House Transportation and Infrastructure Committee Chairman Bill Shuster (R-Pa.) and House Ways and Means Committee Chairman Paul Ryan (R-Wis.) released a joint statement on the bill, H.R. 3038, and said, “This country needs a long-term plan to fix our roads, bridges and other infrastructure, and this bill gives us our best shot at completing one this year. By providing resources through the end of the year, we can ensure construction continues while we work toward a package that could close the trust fund’s shortfall for as many as six years. We urge all members who want some long-sought stability in our highway and transit programs to support this critical extension.”

Meanwhile, Rep. Alcee Hastings (D-Fla.) had a different view saying, “If kicking the can down the road were an Olympic sport, here in the United States Congress we would…win aluminum.”

The bill will now head over to the Senate, where the Committee on Commerce, Science, & Transportation approved its own version of a multi-year transportation bill, S.1732.

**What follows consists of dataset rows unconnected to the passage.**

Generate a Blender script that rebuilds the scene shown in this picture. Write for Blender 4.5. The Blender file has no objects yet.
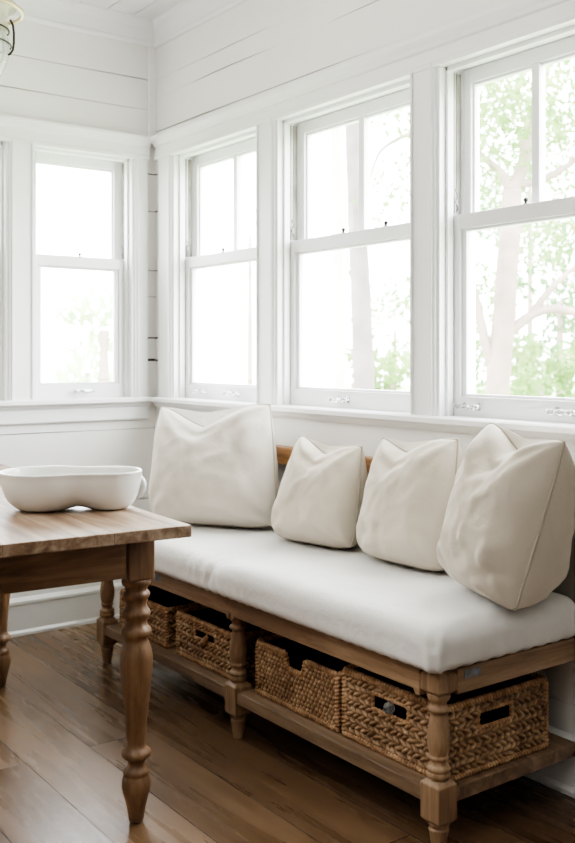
import bpy, bmesh, math, random
from mathutils import Vector, Matrix, noise
random.seed(7)
S = bpy.context.scene
COL = S.collection
PI = math.pi

# ------------------------------------------------------------------ camera
F, HC, CX, V0, ANG = 976.0, 1.17, 287.5, 356.0, math.radians(36.3)
FD = Vector((-math.cos(ANG), math.sin(ANG), 0)); RT = Vector((math.sin(ANG), math.cos(ANG), 0))
CAM = Vector((3.974, -2.166, HC))
cd = bpy.data.cameras.new('camera'); cam = bpy.data.objects.new('camera', cd); COL.objects.link(cam)
cam.location = CAM; cam.rotation_euler = (PI/2, 0, PI/2 - ANG)
cd.sensor_fit = 'HORIZONTAL'; cd.sensor_width = 36; cd.lens = F/575*36
cd.shift_y = -(421.5-V0)/575; cd.clip_start = .05; cd.clip_end = 300
S.camera = cam
cd.dof.use_dof = True; cd.dof.focus_distance = 2.9; cd.dof.aperture_fstop = 6.0

# ------------------------------------------------------------------ materials
def nmat(name):
    m = bpy.data.materials.new(name); m.use_nodes = True
    nt = m.node_tree; b = nt.nodes['Principled BSDF']
    return m, nt, b
def N(nt, t, **kw):
    n = nt.nodes.new(t)
    for k, v in kw.items():
        if k in n.inputs: n.inputs[k].default_value = v
        else: setattr(n, k, v)
    return n
def ramp(nt, stops):
    r = nt.nodes.new('ShaderNodeValToRGB'); e = r.color_ramp.elements
    while len(e) > 1: e.remove(e[-1])
    e[0].position = stops[0][0]; e[0].color = (*stops[0][1], 1)
    for p, c in stops[1:]:
        x = e.new(p); x.color = (*c, 1)
    return r
def lin(r, g, b):
    f = lambda c: (c/255/12.92 if c/255 <= .04045 else ((c/255+.055)/1.055)**2.4)
    return (f(r), f(g), f(b))
def plain(name, c, rough=.5, metal=0, bump=0, bscale=60, var=0, **kw):
    m, nt, b = nmat(name); L = nt.links
    b.inputs['Base Color'].default_value = (*c, 1); b.inputs['Roughness'].default_value = rough
    b.inputs['Metallic'].default_value = metal
    for k, v in kw.items(): b.inputs[k.replace('_', ' ')].default_value = v
    tc = N(nt, 'ShaderNodeTexCoord')
    nz = N(nt, 'ShaderNodeTexNoise', Scale=bscale, Detail=4.0); L.new(tc.outputs['Object'], nz.inputs['Vector'])
    if var:
        r = ramp(nt, [(.3, tuple(x*(1-var) for x in c)), (.7, tuple(min(1, x*(1+var)) for x in c))])
        n2 = N(nt, 'ShaderNodeTexNoise', Scale=bscale*.2, Detail=5.0); L.new(tc.outputs['Object'], n2.inputs['Vector'])
        L.new(n2.outputs['Fac'], r.inputs['Fac']); L.new(r.outputs['Color'], b.inputs['Base Color'])
    if bump:
        bp = N(nt, 'ShaderNodeBump', Strength=bump, Distance=.01); L.new(nz.outputs['Fac'], bp.inputs['Height'])
        L.new(bp.outputs['Normal'], b.inputs['Normal'])
    return m
def wood(name, axis, dark, mid, light, rough=.5, scale=1.0, bump=.25):
    m, nt, b = nmat(name); L = nt.links
    tc = N(nt, 'ShaderNodeTexCoord'); mp = N(nt, 'ShaderNodeMapping')
    sc = [14*scale]*3; sc['xyz'.index(axis)] = 1.1*scale
    mp.inputs['Scale'].default_value = sc
    L.new(tc.outputs['Object'], mp.inputs['Vector'])
    n1 = N(nt, 'ShaderNodeTexNoise', Scale=1.6, Detail=8.0, Roughness=.62, Distortion=.9); L.new(mp.outputs[0], n1.inputs['Vector'])
    n2 = N(nt, 'ShaderNodeTexNoise', Scale=9.0, Detail=4.0, Roughness=.7); L.new(mp.outputs[0], n2.inputs['Vector'])
    n3 = N(nt, 'ShaderNodeTexNoise', Scale=2.2, Detail=3.0); L.new(tc.outputs['Object'], n3.inputs['Vector'])
    ad = N(nt, 'ShaderNodeMath', operation='MULTIPLY_ADD'); L.new(n2.outputs['Fac'], ad.inputs[0]); ad.inputs[1].default_value = .35
    L.new(n1.outputs['Fac'], ad.inputs[2])
    a2 = N(nt, 'ShaderNodeMath', operation='MULTIPLY_ADD'); L.new(n3.outputs['Fac'], a2.inputs[0]); a2.inputs[1].default_value = .35
    L.new(ad.outputs[0], a2.inputs[2])
    r = ramp(nt, [(.60, dark), (.82, mid), (1.05 if False else 1.0, light)]); L.new(a2.outputs[0], r.inputs['Fac'])
    L.new(r.outputs['Color'], b.inputs['Base Color'])
    b.inputs['Roughness'].default_value = rough
    bp = N(nt, 'ShaderNodeBump', Strength=bump, Distance=.004); L.new(ad.outputs[0], bp.inputs['Height']); L.new(bp.outputs['Normal'], b.inputs['Normal'])
    return m
def fabric(name, c, bump=.35):
    m, nt, b = nmat(name); L = nt.links
    tc = N(nt, 'ShaderNodeTexCoord')
    n1 = N(nt, 'ShaderNodeTexNoise', Scale=7.0, Detail=5.0, Roughness=.6); L.new(tc.outputs['Object'], n1.inputs['Vector'])
    n2 = N(nt, 'ShaderNodeTexNoise', Scale=420.0, Detail=2.0); L.new(tc.outputs['Object'], n2.inputs['Vector'])
    n3 = N(nt, 'ShaderNodeTexNoise', Scale=26.0, Detail=4.0, Distortion=.6); L.new(tc.outputs['Object'], n3.inputs['Vector'])
    r = ramp(nt, [(.3, tuple(x*.94 for x in c)), (.7, c)]); L.new(n1.outputs['Fac'], r.inputs['Fac'])
    L.new(r.outputs['Color'], b.inputs['Base Color'])
    b.inputs['Roughness'].default_value = .95; b.inputs['Specular IOR Level'].default_value = .15
    b.inputs['Sheen Weight'].default_value = .12
    bp = N(nt, 'ShaderNodeBump', Strength=bump, Distance=.0012); L.new(n2.outputs['Fac'], bp.inputs['Height'])
    b2 = N(nt, 'ShaderNodeBump', Strength=.22, Distance=.012); L.new(n3.outputs['Fac'], b2.inputs['Height']); L.new(bp.outputs['Normal'], b2.inputs['Normal'])
    L.new(b2.outputs['Normal'], b.inputs['Normal'])
    return m
def floor_mat():
    m, nt, b = nmat('floor_boards'); L = nt.links
    tc = N(nt, 'ShaderNodeTexCoord'); mp = N(nt, 'ShaderNodeMapping'); mp.inputs['Location'].default_value = (.37, .113, 0)
    L.new(tc.outputs['Object'], mp.inputs['Vector'])
    def brick(c1, c2, cm, ms):
        k = N(nt, 'ShaderNodeTexBrick'); k.offset = .37; k.offset_frequency = 2
        k.inputs['Color1'].default_value = (*c1, 1); k.inputs['Color2'].default_value = (*c2, 1); k.inputs['Mortar'].default_value = (*cm, 1)
        k.inputs['Scale'].default_value = 1; k.inputs['Mortar Size'].default_value = ms; k.inputs['Mortar Smooth'].default_value = .3
        k.inputs['Brick Width'].default_value = 2.6; k.inputs['Row Height'].default_value = .2; k.inputs['Bias'].default_value = 0
        L.new(mp.outputs[0], k.inputs['Vector']); return k
    bk = brick((0, 0, 0), (1, 1, 1), (.5, .5, .5), 0); gap = brick((1, 1, 1), (1, 1, 1), (0, 0, 0), .0016)
    g = N(nt, 'ShaderNodeMapping'); g.inputs['Scale'].default_value = (1.0, 13, 1); L.new(tc.outputs['Object'], g.inputs['Vector'])
    av = N(nt, 'ShaderNodeVectorMath', operation='MULTIPLY_ADD'); L.new(bk.outputs['Color'], av.inputs[0]); av.inputs[1].default_value = (13, 7, 5); L.new(g.outputs[0], av.inputs[2])
    n1 = N(nt, 'ShaderNodeTexNoise', Scale=1.2, Detail=6.0, Roughness=.55, Distortion=.6); L.new(av.outputs[0], n1.inputs['Vector'])
    n2 = N(nt, 'ShaderNodeTexNoise', Scale=1.9, Detail=4.0); L.new(tc.outputs['Object'], n2.inputs['Vector'])
    ad = N(nt, 'ShaderNodeMath', operation='MULTIPLY_ADD'); L.new(bk.outputs['Color'], ad.inputs[0]); ad.inputs[1].default_value = .30; L.new(n1.outputs['Fac'], ad.inputs[2])
    a2 = N(nt, 'ShaderNodeMath', operation='MULTIPLY_ADD'); L.new(n2.outputs['Fac'], a2.inputs[0]); a2.inputs[1].default_value = .4; L.new(ad.outputs[0], a2.inputs[2])
    r = ramp(nt, [(.45, lin(62, 45, 33)), (.68, lin(89, 66, 48)), (.95, lin(116, 90, 66)), (1.0, lin(126, 99, 74))]); L.new(a2.outputs[0], r.inputs['Fac'])
    # knots
    vo = N(nt, 'ShaderNodeTexVoronoi', Scale=1.0); vm = N(nt, 'ShaderNodeMapping'); vm.inputs['Scale'].default_value = (1.6, 3.2, 1); L.new(tc.outputs['Object'], vm.inputs['Vector']); L.new(vm.outputs[0], vo.inputs['Vector'])
    kr = ramp(nt, [(.02, (.3, .3, .3)), (.06, (1, 1, 1))]); L.new(vo.outputs['Distance'], kr.inputs['Fac'])
    mk = N(nt, 'ShaderNodeMix', data_type='RGBA', blend_type='MULTIPLY'); mk.inputs['Factor'].default_value = .7; L.new(r.outputs['Color'], mk.inputs['A']); L.new(kr.outputs['Color'], mk.inputs['B'])
    mx = N(nt, 'ShaderNodeMix', data_type='RGBA', blend_type='MIX'); L.new(gap.outputs['Color'], mx.inputs['Factor'])
    mx.inputs['A'].default_value = (*lin(38, 26, 18), 1); L.new(mk.outputs['Result'], mx.inputs['B'])
    L.new(mx.outputs['Result'], b.inputs['Base Color'])
    rr = ramp(nt, [(.3, (.22,)*3), (.8, (.38,)*3)]); L.new(n1.outputs['Fac'], rr.inputs['Fac']); L.new(rr.outputs['Color'], b.inputs['Roughness'])
    bp = N(nt, 'ShaderNodeBump', Strength=.3, Distance=.003); L.new(n1.outputs['Fac'], bp.inputs['Height'])
    b2 = N(nt, 'ShaderNodeBump', Strength=.6, Distance=.003); L.new(gap.outputs['Color'], b2.inputs['Height']); L.new(bp.outputs['Normal'], b2.inputs['Normal'])
    L.new(b2.outputs['Normal'], b.inputs['Normal'])
    return m
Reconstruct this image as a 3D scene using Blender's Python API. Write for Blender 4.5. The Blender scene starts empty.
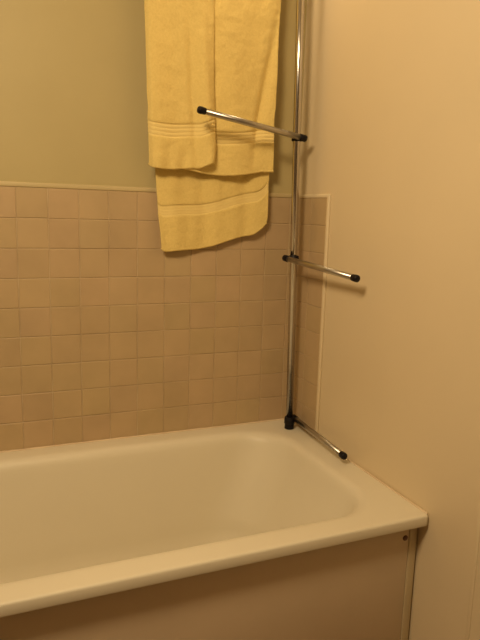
import bpy, bmesh, math, random
from mathutils import Vector, Matrix
from mathutils import noise as mnoise
random.seed(7)
scene = bpy.context.scene
COL = scene.collection
scene.view_settings.view_transform = 'Standard'
scene.view_settings.look = 'None'

# ------------------------------------------------------------------ helpers
def obj(name, bm, mat, parent=None, smooth=True, label=None):
    me = bpy.data.meshes.new(name)
    bmesh.ops.recalc_face_normals(bm, faces=bm.faces[:])
    bm.to_mesh(me); bm.free()
    for p in me.polygons: p.use_smooth = smooth
    me.materials.append(mat)
    o = bpy.data.objects.new(name, me)
    COL.objects.link(o)
    if parent is not None: o.parent = parent
    if label: o['label'] = label
    return o

def thing(name, label, cat, loc=(0, 0, 0), group=None):
    o = bpy.data.objects.new(name, None)
    o.empty_display_size = 0.05
    COL.objects.link(o); o.location = loc
    o['label'] = label; o['category'] = cat
    if group: o['group'] = group
    return o

def tag(o, label, cat, group=None):
    o['label'] = label; o['category'] = cat
    if group: o['group'] = group
    return o

def struct(o):
    o['kind'] = 'structure'; return o

def box(bm, x0, x1, y0, y1, z0, z1, bev=0.0, seg=2):
    r = bmesh.ops.create_cube(bm, size=1.0)
    vs = r['verts']
    for v in vs:
        v.co = Vector(((x0+x1)/2 + v.co.x*(x1-x0), (y0+y1)/2 + v.co.y*(y1-y0), (z0+z1)/2 + v.co.z*(z1-z0)))
    if bev > 0:
        es = set(e for v in vs for e in v.link_edges)
        bmesh.ops.bevel(bm, geom=list(es), offset=bev, segments=seg, profile=0.5, affect='EDGES')

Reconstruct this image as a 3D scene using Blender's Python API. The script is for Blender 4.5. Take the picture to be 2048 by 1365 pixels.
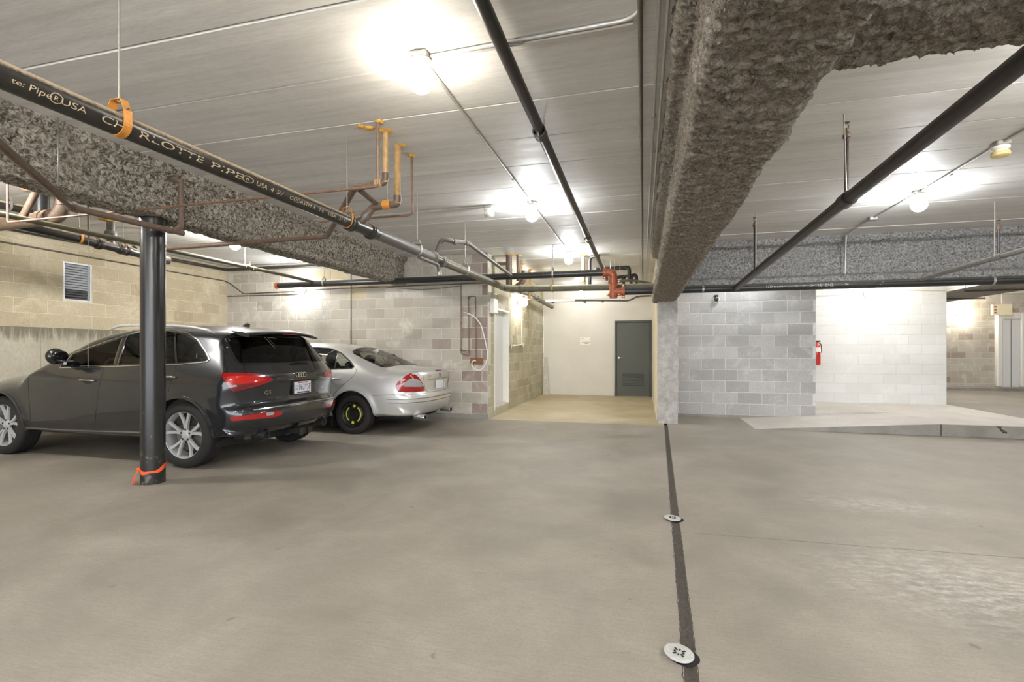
import bpy, bmesh, math, random
import numpy as np
from mathutils import Vector, Matrix
from mathutils.bvhtree import BVHTree
from mathutils.geometry import tessellate_polygon

for _o in list(bpy.data.objects):
    bpy.data.objects.remove(_o, do_unlink=True)
scene = bpy.context.scene
COL = scene.collection
PI = math.pi

# ------------------------------------------------------------------ camera, world, exposure
FPX = 985.0                       # focal length in pixels of the 2048 px wide frame
HORIZON = 700.0
YAW = math.atan2(261.0, FPX)
CY, SY = math.cos(YAW), math.sin(YAW)
EYE = Vector((0.0, 0.0, 1.30))
cam_d = bpy.data.cameras.new('camera')
cam_d.sensor_width = 36.0
cam_d.lens = FPX / 2048.0 * 36.0
cam_d.shift_y = (HORIZON - 682.5) / 2048.0
cam_d.clip_start = 0.05
cam = bpy.data.objects.new('camera', cam_d)
cam.location = EYE
cam.rotation_euler = (PI / 2, 0, YAW)
COL.objects.link(cam)
scene.camera = cam

world = bpy.data.worlds.new('world')
scene.world = world
world.use_nodes = True
world.node_tree.nodes['Background'].inputs[0].default_value = (0.55, 0.58, 0.62, 1)
world.node_tree.nodes['Background'].inputs[1].default_value = 5.0
scene.view_settings.view_transform = 'Standard'
scene.view_settings.look = 'None'
scene.view_settings.gamma = 1.0
scene.view_settings.use_curve_mapping = False
scene.view_settings.exposure = 1.02
scene.cycles.use_denoising = True
scene.cycles.max_bounces = 7
scene.cycles.diffuse_bounces = 4
scene.cycles.glossy_bounces = 3
scene.cycles.use_adaptive_sampling = True
scene.cycles.adaptive_threshold = 0.04
scene.cycles.sample_clamp_indirect = 6.0

LAMP_POWER = 300.0
WARM, COOL, MID = (1.0, 0.93, 0.80), (0.93, 0.965, 1.0), (1.0, 0.98, 0.95)

# a pixel of the 2048 x 1365 frame turned into a point on a real plane of the room
def ray(px, py):
    u, v = (px - 1024.0) / FPX, (HORIZON - py) / FPX
    return Vector((u * CY - SY, u * SY + CY, v))
def at_y(px, py, y):
    d = ray(px, py); return EYE + d * (y / d.y)
def at_x(px, py, x):
    d = ray(px, py); return EYE + d * (x / d.x)
def at_z(px, py, z):
    d = ray(px, py); return EYE + d * ((z - EYE.z) / d.z)

# ------------------------------------------------------------------ small helpers
def link(o, parent=None):
    COL.objects.link(o)
    if parent is not None:
        o.parent = parent
    return o
def tag(o, label=None, cat=None, group=None, kind=None):
    if label: o['label'] = label
    if cat: o['category'] = cat
    if group: o['group'] = group
    if kind: o['kind'] = kind
    return o
def empty(name, loc=(0, 0, 0), label=None, cat=None, group=None):
    o = bpy.data.objects.new(name, None)
    o.location = loc
    o.empty_display_size = 0.1
    link(o)
    return tag(o, label, cat, group)

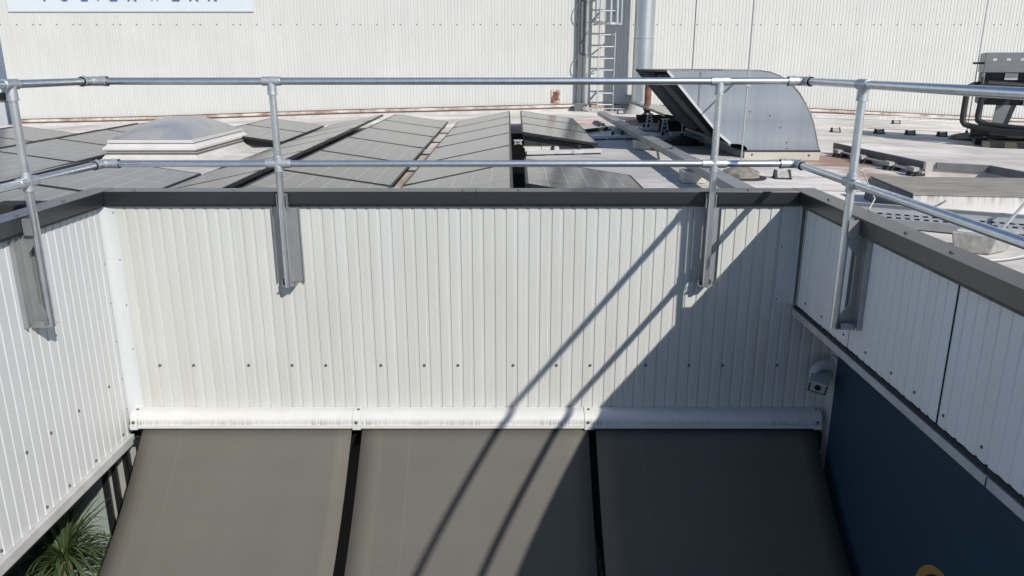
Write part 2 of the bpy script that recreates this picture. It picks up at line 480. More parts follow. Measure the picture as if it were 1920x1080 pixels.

Commerce Committee chairman, U.S. Sen. John Thune (R-S.D.) said, “The committee incorporated important bipartisan safety enhancements and approved a bill that enacts critical regulatory reforms. We worked hard to include input from both sides of the aisle, and we now have a bill that can move forward towards enacting a multi-year transportation reauthorization bill versus passing additional short-term extensions.”

S. 1732 includes an extension of Positive Train Control implementation to 2018 for most freight and passenger railroads.